Marianne von Lingenfels has always been strong, and that strength has gotten her and her two young sons through years of war in their German home. A promise to her husband, a prominent member of the Resistance, leads Marianne to seek and find other widows of that effort and bring them back to Castle von Lingenfels. Marianne finds her childhood friend’s widow and young son and brings them home, and soon after another mother with two young sons rounds out the group living in the drafty old castle.
Existence is a day-to-day effort, and their safety is always at risk. Although the war is over, life is far from stable, but the three women work together to provide for their children, putting their abilities to test while all learn to live in this new world. Each of the women has a complicated history with secrets too devastating to bear, but the fight for survival is foremost. As the children grow and Germany returns to what is a new normal, each of the women finds their lives changing, intersecting uncomfortably with the past at some times, and moving towards a time when their living arrangements will not be necessarily bound by the needs of the past.

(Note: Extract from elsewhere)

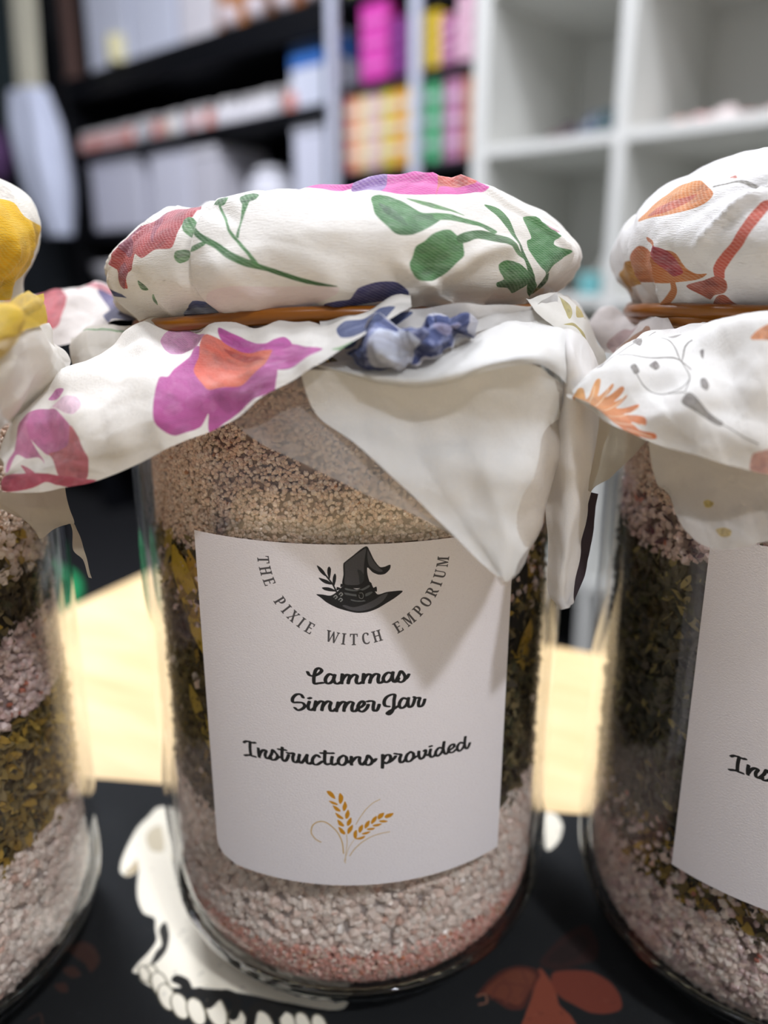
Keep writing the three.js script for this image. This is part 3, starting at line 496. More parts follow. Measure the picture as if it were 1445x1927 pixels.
// ---------------------------------------------------------------- printed paper covers
const NETS = {
  mid_left: [9, [-1.22,2.625,.95,-1.181,2.717,.88,-1.094,2.816,.8,-1.03,2.898,.72,-.857,3.021,.55,-.744,3.09,.45,-.426,3.132,.8,-.073,3.149,.95,.241,3.183,.93,-1.109,2.716,1.16,-1.069,2.819,1.1,-.993,2.901,1.02,-.933,2.974,.95,-.789,3.079,.75,-.705,3.139,.58,-.4,3.141,.93,-.066,3.14,1.04,.239,3.174,1,-1.085,2.689,1.22,-1.02,2.758,1.2,-.917,2.818,1.18,-.835,2.873,1.14,-.664,2.971,1.04,-.539,3.04,.95,-.323,3.071,1.08,-.031,3.113,1.12,.24,3.171,1.02,-1.085,2.655,1.23,-1,2.685,1.24,-.885,2.723,1.24,-.783,2.767,1.22,-.591,2.862,1.18,-.429,2.95,1.15,-.244,3.013,1.18,-.002,3.09,1.17,.243,3.168,1.04,-1.105,2.611,1.2,-1.01,2.606,1.22,-.887,2.618,1.22,-.764,2.656,1.22,-.551,2.755,1.22,-.359,2.861,1.22,-.188,2.965,1.22,.028,3.068,1.2,.244,3.168,1.06]],
  mid_hang: [9, [-.337,2.892,1.15,-.231,2.957,1.15,-.089,3.021,1.16,.109,2.989,1.17,.25,2.98,1.18,.375,2.999,1.2,.49,3.024,1.2,.613,3.02,1.16,.724,2.943,1.04,-.346,2.875,1.13,-.249,2.893,1.12,-.096,2.905,1.12,.104,2.87,1.12,.244,2.853,1.12,.377,2.853,1.12,.508,2.853,1.12,.638,2.837,1.08,.747,2.813,.99,-.352,2.865,1.13,-.262,2.835,1.14,-.094,2.8,1.17,.1,2.746,1.2,.228,2.715,1.22,.363,2.685,1.24,.496,2.659,1.24,.62,2.671,1.18,.735,2.691,1.03,-.356,2.858,1.14,-.273,2.786,1.17,-.092,2.698,1.22,.092,2.618,1.27,.215,2.574,1.3,.353,2.51,1.33,.476,2.42,1.36,.547,2.355,1.35,.706,2.517,1.06]],
  mid_ply: [7, [-.123,3.002,1.18,.026,3.001,1.19,.176,2.986,1.2,.324,3.001,1.22,.47,3.027,1.23,.61,3.022,1.18,.709,2.958,1.06,-.068,2.856,1.16,.074,2.856,1.16,.177,2.851,1.16,.331,2.851,1.16,.487,2.849,1.15,.613,2.839,1.12,.738,2.796,1,.093,2.741,1.25,.176,2.736,1.25,.277,2.729,1.25,.395,2.722,1.25,.496,2.713,1.25,.607,2.705,1.19,.72,2.656,1.04,.214,2.645,1.3,.276,2.645,1.3,.359,2.638,1.3,.435,2.628,1.29,.512,2.617,1.28,.599,2.595,1.22,.702,2.528,1.06,.385,2.502,1.36,.416,2.5,1.35,.449,2.502,1.35,.492,2.499,1.34,.537,2.494,1.32,.588,2.481,1.27,.642,2.452,1.18,.503,2.388,1.39,.51,2.388,1.39,.518,2.387,1.39,.526,2.381,1.39,.538,2.369,1.38,.554,2.379,1.36,.571,2.409,1.33]],
  mid_lip: [9, [-.093,3.031,1.12,.073,3.034,1.08,.213,3.049,1.05,.373,3.074,1,.476,3.128,.94,.581,3.14,.9,.73,3.124,.8,.814,3.096,.7,.871,3.056,.62,-.09,3.027,1.15,.092,3.009,1.14,.228,3.009,1.14,.38,3.039,1.1,.478,3.088,1.08,.584,3.104,1.06,.704,3.095,.98,.78,3.074,.88,.833,3.011,.78,-.087,3.027,1.18,.101,2.989,1.2,.245,2.978,1.23,.375,3.003,1.24,.476,3.042,1.24,.584,3.055,1.22,.688,3.031,1.12,.762,2.995,1,.8,2.932,.92,-.087,3.02,1.18,.11,2.971,1.2,.249,2.955,1.22,.372,2.981,1.24,.484,3.014,1.25,.602,3.024,1.22,.694,2.99,1.12,.759,2.912,1.02,.786,2.867,.98]],
  mid_fold: [4, [.785,3.091,.8,.811,3.089,.82,.888,3.044,.72,.968,2.956,.62,.763,3.037,.98,.776,3.036,1.02,.865,2.964,.88,.953,2.841,.74,.768,2.908,1.02,.783,2.905,1.06,.864,2.844,.95,.944,2.777,.8,.748,2.733,1,.781,2.736,1.07,.864,2.693,.95,.925,2.654,.85,.726,2.545,.98,.79,2.557,1.06,.865,2.527,.95,.911,2.511,.87,.72,2.37,1.05,.772,2.397,1.13,.837,2.373,1.03,.878,2.366,.95,.722,2.233,1.1,.758,2.233,1.16,.798,2.219,1.1,.835,2.242,1.03,.76,2.192,1.16,.769,2.191,1.18,.782,2.192,1.16,.803,2.189,1.12]],
  mid_sliver: [2, [.917,2.512,.82,.964,2.497,.8,.914,2.414,.84,.953,2.387,.82,.874,2.329,.93,.914,2.287,.9,.843,2.251,1,.878,2.193,.96,.797,2.172,1.1,.822,2.165,1.06]],
  mid_shoulder: [4, [.644,3.194,.78,.783,3.211,.55,.884,3.203,.35,.96,3.183,.2,.66,3.163,.86,.8,3.175,.65,.921,3.163,.42,.991,3.138,.3,.739,3.105,.85,.855,3.081,.7,.956,3.066,.52,1.027,3.037,.4,.791,3.027,.86,.873,2.979,.75,.969,2.962,.58,1.046,2.985,.45,.834,2.92,.82,.909,2.875,.7,.994,2.845,.55,1.051,2.842,.45]],
  mid_front: [6, [-.069,3.152,1,.108,3.163,1.02,.283,3.175,1,.464,3.188,.95,.623,3.199,.85,.773,3.212,.6,-.048,3.087,1.06,.099,3.078,1.06,.265,3.103,1.04,.427,3.13,.98,.583,3.164,.88,.775,3.166,.66,.005,3.036,1.1,.125,2.997,1.1,.264,3.004,1.09,.404,3.069,1.05,.538,3.114,.95,.781,3.106,.74]],
  mid_tuft: [7, [.023,3.049,1.1,.109,3.091,1.12,.236,3.161,1.1,.307,3.211,1.08,.343,3.196,1.08,.402,3.178,1.06,.423,3.14,1.05,.034,3.045,1.13,.093,3.061,1.16,.208,3.1,1.2,.283,3.148,1.2,.347,3.151,1.2,.394,3.138,1.14,.434,3.112,1.08,.055,3.028,1.16,.109,3.023,1.18,.184,3.047,1.22,.256,3.084,1.24,.323,3.097,1.2,.386,3.106,1.14,.445,3.095,1.08,.079,3.002,1.17,.116,2.99,1.18,.156,2.986,1.2,.226,3.009,1.2,.296,3.038,1.18,.367,3.066,1.12,.442,3.085,1.08]],
  mid_back_left: [5, [-1.579,3.183,-.3,-1.418,3.238,-.35,-1.215,3.268,-.3,-1.039,3.235,-.1,-.881,3.139,.2,-1.48,3.127,-.1,-1.344,3.151,-.1,-1.152,3.165,-.05,-1.007,3.158,.1,-.863,3.123,.25,-1.387,3.02,.1,-1.272,3.023,.15,-1.133,3.061,.2,-.971,3.095,.3,-.833,3.115,.35]],
  mid_back_lower: [5, [-1.187,3.056,.3,-1.076,3.087,.35,-.96,3.1,.4,-.816,3.108,.48,-.736,3.126,.5,-1.137,2.989,.42,-1.025,3.026,.48,-.904,3.049,.52,-.802,3.071,.54,-.723,3.112,.55,-1.119,2.912,.5,-1.019,2.949,.55,-.889,3.003,.58,-.785,3.053,.58,-.708,3.097,.58]],
  right_flap: [8, [.846,2.883,.9,.911,2.938,.85,.997,2.99,.8,1.12,3.042,.7,1.251,3.094,.65,1.316,3.132,.8,1.421,3.131,1,1.576,3.09,1.1,.753,2.929,1.12,.826,2.972,1.05,.916,3.018,.98,1.026,3.067,.9,1.185,3.117,.8,1.236,3.131,1,1.346,3.13,1.16,1.523,3.08,1.2,.749,2.919,1.15,.818,2.937,1.14,.899,2.953,1.12,.993,2.978,1.1,1.103,2.993,1.14,1.19,2.985,1.22,1.302,2.978,1.3,1.49,2.946,1.3,.751,2.906,1.15,.82,2.895,1.19,.896,2.886,1.2,.97,2.889,1.22,1.078,2.885,1.27,1.171,2.863,1.33,1.282,2.848,1.38,1.468,2.816,1.38,.758,2.894,1.14,.835,2.849,1.2,.901,2.825,1.24,.972,2.799,1.27,1.086,2.766,1.32,1.186,2.738,1.36,1.29,2.718,1.4,1.475,2.699,1.4]],
  right_under: [5, [.985,2.798,1.22,1.104,2.767,1.27,1.211,2.74,1.3,1.318,2.722,1.34,1.507,2.709,1.34,1.008,2.711,1.2,1.127,2.659,1.24,1.236,2.64,1.27,1.349,2.631,1.3,1.542,2.622,1.3,1.035,2.626,1.2,1.137,2.57,1.24,1.239,2.544,1.27,1.36,2.553,1.3,1.553,2.553,1.3,1.051,2.604,1.2,1.133,2.486,1.24,1.218,2.443,1.28,1.366,2.476,1.31,1.554,2.512,1.31]],
  right_hang: [3, [.874,2.84,1.04,.944,2.805,1.08,1.017,2.768,1.12,.883,2.722,1,.927,2.71,1.03,.979,2.683,1.06,.884,2.598,.96,.912,2.599,.98,.943,2.612,1,.885,2.555,.96,.89,2.55,.97,.903,2.568,.98]],
  right_back: [5, [1.084,3.103,-.1,1.179,3.166,-.1,1.23,3.162,.1,1.206,3.146,.4,1.214,3.134,.6,1.056,3.049,.2,1.1,3.078,.3,1.146,3.094,.4,1.182,3.108,.55,1.223,3.113,.65,1.033,3.02,.4,1.049,3.017,.5,1.091,3.035,.6,1.161,3.059,.66,1.233,3.096,.7]],
  left_collar: [6, [-1.229,3.163,1.25,-1.073,3.18,1.3,-1,3.201,1.25,-1.022,3.227,1.05,-1.083,3.238,.8,-1.18,3.219,.55,-1.15,3.133,1.4,-1.003,3.143,1.45,-.945,3.159,1.38,-.964,3.182,1.18,-1.03,3.207,.9,-1.146,3.189,.6,-1.099,3.103,1.5,-.959,3.093,1.55,-.923,3.103,1.46,-.966,3.127,1.22,-1.023,3.149,.95,-1.117,3.146,.7]],
  left_skirt: [6, [-1.211,3.104,1.3,-1.085,3.104,1.3,-1.01,3.131,1.25,-1.032,3.142,1.02,-1.084,3.122,.75,-1.17,3.079,.5,-1.137,3.041,1.45,-1.018,3.041,1.45,-.969,3.068,1.34,-.987,3.064,1.1,-1.004,3.029,.88,-1.066,2.976,.62,-1.125,2.944,1.5,-1.007,2.944,1.5,-.986,2.949,1.32,-1.007,2.943,1.08,-1.001,2.957,.9,-1.018,2.953,.72,-1.142,2.839,1.5,-1.025,2.824,1.5,-1.053,2.815,1.25,-1.08,2.811,.98,-1.043,2.866,.85,-1.026,2.915,.7]],
  left_hem: [5, [-1.096,2.952,1.55,-.981,2.944,1.55,-.945,2.925,1.45,-.953,2.901,1.4,-.979,2.858,1.3,-1.092,2.87,1.58,-.978,2.862,1.58,-.939,2.881,1.48,-.954,2.871,1.42,-.973,2.856,1.32,-1.102,2.811,1.58,-.986,2.811,1.58,-.943,2.827,1.5,-.962,2.833,1.42,-.98,2.849,1.35]],
  left_torn: [4, [-1.315,2.579,1,-1.196,2.56,1,-1.089,2.562,1,-.986,2.568,.98,-1.276,2.527,1.02,-1.161,2.517,1.02,-1.062,2.507,1.02,-.977,2.496,.98,-1.181,2.462,1,-1.114,2.449,1.02,-1.036,2.445,1,-.969,2.433,.97,-1.098,2.41,.99,-1.085,2.385,1,-1.04,2.41,.99,-.994,2.419,.97]],
  left_strip: [2, [-1.002,2.48,.96,-.97,2.424,.96,-.982,2.419,.97,-.955,2.387,.97,-.977,2.342,.98,-.937,2.342,.98,-.941,2.305,.98,-.926,2.301,.98,-.928,2.239,.97,-.917,2.235,.97]],
};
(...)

The Women in the Castle is a remarkably essential book for today – as the generation of people who lived, fought and survived World War II in all parts of the world age and pass away, it becomes all the more important to capture their stories of resiliency, self-reliance and nonconformity. Author Jessica Shattuck has constructed a novel in which readers will immediately become engaged, and the depth of each of the characters is remarkable. The burdens each of the women carry are unimaginable, yet those burdens never weigh the story down, instead creating an instant empathy for each of the women, their story and the ultimate resolution of their lives. The Women in the Castle is an engrossing and intimate novel of love, sacrifice, betrayal and forgiveness, a truly thought-provoking, must-read book of 2017.